To do:
List each line of the data that holds the string "continues", please.

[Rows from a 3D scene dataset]

— Begin —

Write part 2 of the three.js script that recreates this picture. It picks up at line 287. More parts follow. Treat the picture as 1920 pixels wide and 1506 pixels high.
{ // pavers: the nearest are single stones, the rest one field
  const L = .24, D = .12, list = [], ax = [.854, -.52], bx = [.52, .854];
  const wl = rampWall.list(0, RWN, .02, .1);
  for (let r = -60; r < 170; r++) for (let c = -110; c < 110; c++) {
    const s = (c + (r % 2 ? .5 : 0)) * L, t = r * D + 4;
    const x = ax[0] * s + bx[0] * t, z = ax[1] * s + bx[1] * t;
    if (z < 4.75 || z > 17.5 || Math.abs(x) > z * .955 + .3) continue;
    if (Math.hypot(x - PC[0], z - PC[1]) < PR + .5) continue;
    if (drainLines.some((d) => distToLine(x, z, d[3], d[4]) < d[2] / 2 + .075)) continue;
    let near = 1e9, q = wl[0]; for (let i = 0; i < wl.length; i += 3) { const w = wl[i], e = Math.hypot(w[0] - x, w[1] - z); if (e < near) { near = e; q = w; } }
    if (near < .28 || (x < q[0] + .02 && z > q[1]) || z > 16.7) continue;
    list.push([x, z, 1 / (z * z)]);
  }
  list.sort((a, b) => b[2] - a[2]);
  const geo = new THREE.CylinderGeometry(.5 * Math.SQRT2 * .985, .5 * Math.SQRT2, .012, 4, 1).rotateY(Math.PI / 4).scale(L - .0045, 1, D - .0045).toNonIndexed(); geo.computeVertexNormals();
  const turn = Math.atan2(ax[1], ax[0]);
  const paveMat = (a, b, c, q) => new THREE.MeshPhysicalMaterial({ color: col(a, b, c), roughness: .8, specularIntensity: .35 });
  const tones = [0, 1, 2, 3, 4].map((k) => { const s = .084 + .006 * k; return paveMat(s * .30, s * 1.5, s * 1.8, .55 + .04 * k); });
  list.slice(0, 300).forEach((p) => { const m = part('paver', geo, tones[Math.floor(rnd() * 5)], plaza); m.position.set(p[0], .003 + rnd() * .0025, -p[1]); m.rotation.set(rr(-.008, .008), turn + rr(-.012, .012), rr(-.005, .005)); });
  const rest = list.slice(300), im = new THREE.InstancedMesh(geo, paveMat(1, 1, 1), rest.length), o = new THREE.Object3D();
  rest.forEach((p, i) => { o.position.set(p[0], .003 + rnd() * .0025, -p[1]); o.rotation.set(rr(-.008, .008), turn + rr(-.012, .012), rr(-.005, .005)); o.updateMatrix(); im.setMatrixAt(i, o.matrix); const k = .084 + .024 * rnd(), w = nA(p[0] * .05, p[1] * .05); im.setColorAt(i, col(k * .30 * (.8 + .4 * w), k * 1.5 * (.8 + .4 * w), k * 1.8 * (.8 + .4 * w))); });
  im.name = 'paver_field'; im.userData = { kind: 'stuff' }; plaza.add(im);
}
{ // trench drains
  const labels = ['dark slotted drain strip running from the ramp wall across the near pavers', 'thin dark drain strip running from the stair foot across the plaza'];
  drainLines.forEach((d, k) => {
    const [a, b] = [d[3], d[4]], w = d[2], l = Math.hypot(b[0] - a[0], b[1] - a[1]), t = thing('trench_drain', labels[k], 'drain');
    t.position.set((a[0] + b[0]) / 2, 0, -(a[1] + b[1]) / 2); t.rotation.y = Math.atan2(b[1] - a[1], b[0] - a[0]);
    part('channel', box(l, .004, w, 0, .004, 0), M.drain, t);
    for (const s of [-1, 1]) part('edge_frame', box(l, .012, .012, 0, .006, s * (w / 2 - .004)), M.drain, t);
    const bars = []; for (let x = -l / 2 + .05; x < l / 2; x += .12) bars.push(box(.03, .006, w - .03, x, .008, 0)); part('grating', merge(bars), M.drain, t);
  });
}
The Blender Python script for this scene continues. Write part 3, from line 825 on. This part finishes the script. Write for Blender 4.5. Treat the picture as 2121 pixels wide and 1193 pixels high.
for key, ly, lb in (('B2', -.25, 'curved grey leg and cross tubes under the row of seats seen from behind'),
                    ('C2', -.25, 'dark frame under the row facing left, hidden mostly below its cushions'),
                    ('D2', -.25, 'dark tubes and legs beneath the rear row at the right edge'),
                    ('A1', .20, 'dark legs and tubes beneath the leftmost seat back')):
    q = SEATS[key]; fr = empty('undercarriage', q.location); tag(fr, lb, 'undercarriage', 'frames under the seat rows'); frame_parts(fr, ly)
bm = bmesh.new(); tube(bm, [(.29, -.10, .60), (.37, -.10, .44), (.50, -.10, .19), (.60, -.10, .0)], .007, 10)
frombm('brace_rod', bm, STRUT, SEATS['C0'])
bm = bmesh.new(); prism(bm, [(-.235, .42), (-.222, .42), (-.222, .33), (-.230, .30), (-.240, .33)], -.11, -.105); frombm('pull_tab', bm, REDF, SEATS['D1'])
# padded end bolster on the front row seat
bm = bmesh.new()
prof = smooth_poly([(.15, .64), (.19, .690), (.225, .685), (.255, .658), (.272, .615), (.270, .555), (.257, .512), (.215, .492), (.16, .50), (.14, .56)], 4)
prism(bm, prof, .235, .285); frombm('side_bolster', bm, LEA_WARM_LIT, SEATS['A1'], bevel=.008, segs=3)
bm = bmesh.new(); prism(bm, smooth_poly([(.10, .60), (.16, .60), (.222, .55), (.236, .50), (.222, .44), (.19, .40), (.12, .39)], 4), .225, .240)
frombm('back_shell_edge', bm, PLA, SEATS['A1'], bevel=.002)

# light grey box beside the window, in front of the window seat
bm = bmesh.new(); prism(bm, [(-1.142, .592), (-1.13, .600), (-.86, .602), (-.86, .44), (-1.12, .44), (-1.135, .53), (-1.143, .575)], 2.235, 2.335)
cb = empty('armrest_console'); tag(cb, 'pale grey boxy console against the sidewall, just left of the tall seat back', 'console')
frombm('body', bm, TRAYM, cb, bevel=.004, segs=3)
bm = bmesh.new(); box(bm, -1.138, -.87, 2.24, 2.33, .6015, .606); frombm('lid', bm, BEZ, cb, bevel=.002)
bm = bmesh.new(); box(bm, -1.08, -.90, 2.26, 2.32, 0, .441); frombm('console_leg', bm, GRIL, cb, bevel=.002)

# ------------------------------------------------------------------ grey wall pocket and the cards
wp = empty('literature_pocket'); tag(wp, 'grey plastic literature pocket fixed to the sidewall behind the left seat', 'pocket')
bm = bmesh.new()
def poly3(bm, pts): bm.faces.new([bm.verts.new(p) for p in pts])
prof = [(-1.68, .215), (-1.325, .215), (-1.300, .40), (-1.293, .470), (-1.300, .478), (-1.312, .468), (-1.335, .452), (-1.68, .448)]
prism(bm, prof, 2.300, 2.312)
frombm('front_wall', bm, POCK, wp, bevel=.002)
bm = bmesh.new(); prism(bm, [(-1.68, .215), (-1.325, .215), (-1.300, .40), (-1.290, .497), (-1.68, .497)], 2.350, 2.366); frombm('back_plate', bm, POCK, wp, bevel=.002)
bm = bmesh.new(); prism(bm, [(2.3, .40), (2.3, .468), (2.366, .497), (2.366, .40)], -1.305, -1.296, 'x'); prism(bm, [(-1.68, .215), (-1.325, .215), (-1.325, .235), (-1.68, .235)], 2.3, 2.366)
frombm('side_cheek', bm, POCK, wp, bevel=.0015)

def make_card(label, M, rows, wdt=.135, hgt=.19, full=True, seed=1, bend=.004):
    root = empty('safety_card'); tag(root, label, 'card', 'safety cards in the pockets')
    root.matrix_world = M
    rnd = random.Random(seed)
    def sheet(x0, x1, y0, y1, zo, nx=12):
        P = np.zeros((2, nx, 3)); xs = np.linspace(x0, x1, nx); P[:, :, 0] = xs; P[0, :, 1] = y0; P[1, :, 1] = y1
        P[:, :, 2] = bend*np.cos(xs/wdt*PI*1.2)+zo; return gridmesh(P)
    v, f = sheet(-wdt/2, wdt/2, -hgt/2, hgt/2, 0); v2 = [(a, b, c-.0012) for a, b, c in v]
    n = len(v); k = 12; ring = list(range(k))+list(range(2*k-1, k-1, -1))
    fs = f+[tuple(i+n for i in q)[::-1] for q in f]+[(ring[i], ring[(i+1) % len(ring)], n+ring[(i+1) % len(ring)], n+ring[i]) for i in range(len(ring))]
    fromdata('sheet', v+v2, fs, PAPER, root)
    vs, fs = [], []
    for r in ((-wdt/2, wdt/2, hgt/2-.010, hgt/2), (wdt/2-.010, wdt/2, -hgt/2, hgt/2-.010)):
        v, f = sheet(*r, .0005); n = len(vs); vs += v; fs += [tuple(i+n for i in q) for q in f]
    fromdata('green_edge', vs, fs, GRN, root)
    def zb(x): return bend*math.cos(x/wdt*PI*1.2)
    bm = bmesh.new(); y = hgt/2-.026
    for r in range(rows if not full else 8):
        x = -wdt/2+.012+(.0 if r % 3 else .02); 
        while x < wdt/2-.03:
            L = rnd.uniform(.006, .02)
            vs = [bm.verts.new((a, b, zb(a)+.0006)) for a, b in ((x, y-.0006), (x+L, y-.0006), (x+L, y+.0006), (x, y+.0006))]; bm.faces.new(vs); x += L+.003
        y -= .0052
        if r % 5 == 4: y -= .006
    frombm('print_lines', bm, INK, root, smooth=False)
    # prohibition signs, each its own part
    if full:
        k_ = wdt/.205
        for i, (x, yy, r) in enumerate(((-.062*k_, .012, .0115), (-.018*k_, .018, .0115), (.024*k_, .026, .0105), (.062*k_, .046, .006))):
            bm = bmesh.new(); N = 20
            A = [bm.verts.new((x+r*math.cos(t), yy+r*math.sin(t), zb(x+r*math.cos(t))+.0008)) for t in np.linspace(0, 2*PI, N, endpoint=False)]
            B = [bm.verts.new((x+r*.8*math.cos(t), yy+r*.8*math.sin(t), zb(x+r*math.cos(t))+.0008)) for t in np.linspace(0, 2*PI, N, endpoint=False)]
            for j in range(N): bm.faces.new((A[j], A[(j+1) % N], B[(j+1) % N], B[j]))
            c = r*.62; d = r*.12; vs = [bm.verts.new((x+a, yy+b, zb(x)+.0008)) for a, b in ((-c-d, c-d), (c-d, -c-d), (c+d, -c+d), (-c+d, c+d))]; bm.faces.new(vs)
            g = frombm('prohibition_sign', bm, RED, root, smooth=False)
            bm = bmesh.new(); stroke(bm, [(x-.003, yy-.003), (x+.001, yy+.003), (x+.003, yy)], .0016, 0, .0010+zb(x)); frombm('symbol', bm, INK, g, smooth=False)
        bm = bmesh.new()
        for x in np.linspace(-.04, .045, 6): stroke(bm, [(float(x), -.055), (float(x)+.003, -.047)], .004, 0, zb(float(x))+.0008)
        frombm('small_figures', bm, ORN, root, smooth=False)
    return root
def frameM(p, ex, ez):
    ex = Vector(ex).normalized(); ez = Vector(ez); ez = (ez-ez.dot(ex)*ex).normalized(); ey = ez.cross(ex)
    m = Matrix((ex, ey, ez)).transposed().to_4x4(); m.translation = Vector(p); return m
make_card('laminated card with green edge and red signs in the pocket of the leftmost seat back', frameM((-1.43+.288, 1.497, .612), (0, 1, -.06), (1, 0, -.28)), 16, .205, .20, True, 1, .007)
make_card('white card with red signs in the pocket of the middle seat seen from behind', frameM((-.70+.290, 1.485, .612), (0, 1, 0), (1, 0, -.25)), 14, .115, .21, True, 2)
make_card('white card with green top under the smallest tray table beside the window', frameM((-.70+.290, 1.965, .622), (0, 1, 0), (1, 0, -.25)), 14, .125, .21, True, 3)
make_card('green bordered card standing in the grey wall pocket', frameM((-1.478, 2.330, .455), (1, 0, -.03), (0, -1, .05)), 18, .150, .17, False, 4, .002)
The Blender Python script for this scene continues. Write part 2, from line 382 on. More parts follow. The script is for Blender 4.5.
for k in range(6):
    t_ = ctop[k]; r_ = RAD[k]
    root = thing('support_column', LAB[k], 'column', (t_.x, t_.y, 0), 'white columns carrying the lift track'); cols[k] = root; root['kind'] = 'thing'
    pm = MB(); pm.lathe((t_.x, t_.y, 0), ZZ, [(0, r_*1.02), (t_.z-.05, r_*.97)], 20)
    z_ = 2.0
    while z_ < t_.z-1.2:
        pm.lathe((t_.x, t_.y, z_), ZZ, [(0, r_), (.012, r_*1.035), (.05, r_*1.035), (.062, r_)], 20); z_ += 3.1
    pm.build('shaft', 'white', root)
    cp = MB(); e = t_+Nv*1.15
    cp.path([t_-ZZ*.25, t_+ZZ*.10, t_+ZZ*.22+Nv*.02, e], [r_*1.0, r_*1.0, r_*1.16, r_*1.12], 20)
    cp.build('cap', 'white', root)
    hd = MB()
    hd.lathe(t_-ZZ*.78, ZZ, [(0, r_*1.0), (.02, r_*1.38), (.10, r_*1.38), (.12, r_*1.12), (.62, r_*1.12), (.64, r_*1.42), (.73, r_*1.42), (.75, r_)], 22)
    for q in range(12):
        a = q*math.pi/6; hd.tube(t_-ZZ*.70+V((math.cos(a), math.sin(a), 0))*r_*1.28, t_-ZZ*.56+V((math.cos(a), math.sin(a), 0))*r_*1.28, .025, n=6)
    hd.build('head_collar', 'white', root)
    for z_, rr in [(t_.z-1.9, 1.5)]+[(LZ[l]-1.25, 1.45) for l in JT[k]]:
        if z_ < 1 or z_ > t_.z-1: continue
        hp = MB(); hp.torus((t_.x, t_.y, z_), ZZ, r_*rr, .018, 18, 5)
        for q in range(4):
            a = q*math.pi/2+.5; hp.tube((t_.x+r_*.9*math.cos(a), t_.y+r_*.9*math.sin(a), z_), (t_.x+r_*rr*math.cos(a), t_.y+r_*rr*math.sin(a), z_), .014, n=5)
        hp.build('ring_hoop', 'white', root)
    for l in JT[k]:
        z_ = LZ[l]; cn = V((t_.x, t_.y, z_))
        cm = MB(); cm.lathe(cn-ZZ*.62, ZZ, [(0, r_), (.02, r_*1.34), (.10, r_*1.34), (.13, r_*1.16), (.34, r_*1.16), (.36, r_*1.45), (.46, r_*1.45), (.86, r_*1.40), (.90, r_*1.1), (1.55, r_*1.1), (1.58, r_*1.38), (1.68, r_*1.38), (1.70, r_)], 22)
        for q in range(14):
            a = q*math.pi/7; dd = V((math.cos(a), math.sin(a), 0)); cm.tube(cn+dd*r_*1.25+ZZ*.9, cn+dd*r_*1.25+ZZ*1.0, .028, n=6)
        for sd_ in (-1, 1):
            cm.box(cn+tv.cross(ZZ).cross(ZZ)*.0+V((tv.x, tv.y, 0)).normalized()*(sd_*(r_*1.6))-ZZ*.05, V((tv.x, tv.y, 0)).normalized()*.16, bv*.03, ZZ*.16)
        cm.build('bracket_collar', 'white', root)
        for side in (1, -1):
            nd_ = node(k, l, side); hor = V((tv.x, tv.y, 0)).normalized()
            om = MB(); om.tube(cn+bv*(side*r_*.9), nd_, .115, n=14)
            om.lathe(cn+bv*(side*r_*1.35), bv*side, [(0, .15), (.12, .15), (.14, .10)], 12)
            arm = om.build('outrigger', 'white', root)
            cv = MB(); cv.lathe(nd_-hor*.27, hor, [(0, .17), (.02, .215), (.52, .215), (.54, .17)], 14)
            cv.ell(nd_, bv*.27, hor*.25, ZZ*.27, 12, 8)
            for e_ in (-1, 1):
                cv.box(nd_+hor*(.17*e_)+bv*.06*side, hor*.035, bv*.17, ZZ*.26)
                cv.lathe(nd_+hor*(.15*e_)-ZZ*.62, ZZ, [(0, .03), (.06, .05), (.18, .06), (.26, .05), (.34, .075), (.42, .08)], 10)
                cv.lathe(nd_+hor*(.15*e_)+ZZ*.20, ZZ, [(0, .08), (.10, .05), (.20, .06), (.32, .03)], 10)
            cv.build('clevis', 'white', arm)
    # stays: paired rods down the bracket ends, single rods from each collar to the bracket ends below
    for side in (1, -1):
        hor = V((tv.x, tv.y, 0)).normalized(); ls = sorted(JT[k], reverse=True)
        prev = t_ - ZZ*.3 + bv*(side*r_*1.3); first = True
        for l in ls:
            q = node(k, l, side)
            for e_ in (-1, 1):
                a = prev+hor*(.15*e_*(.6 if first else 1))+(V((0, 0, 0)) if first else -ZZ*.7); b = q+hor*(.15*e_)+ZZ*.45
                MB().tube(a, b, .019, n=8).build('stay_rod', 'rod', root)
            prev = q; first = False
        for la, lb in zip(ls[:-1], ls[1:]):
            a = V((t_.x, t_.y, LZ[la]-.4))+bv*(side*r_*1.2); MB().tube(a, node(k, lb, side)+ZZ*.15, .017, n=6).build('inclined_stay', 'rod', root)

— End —

Reply to the task:
The Blender Python script for this scene continues. Write part 3, from line 825 on. This part finishes the script. Write for Blender 4.5. Treat the picture as 2121 pixels wide and 1193 pixels high.
The Blender Python script for this scene continues. Write part 2, from line 382 on. More parts follow. The script is for Blender 4.5.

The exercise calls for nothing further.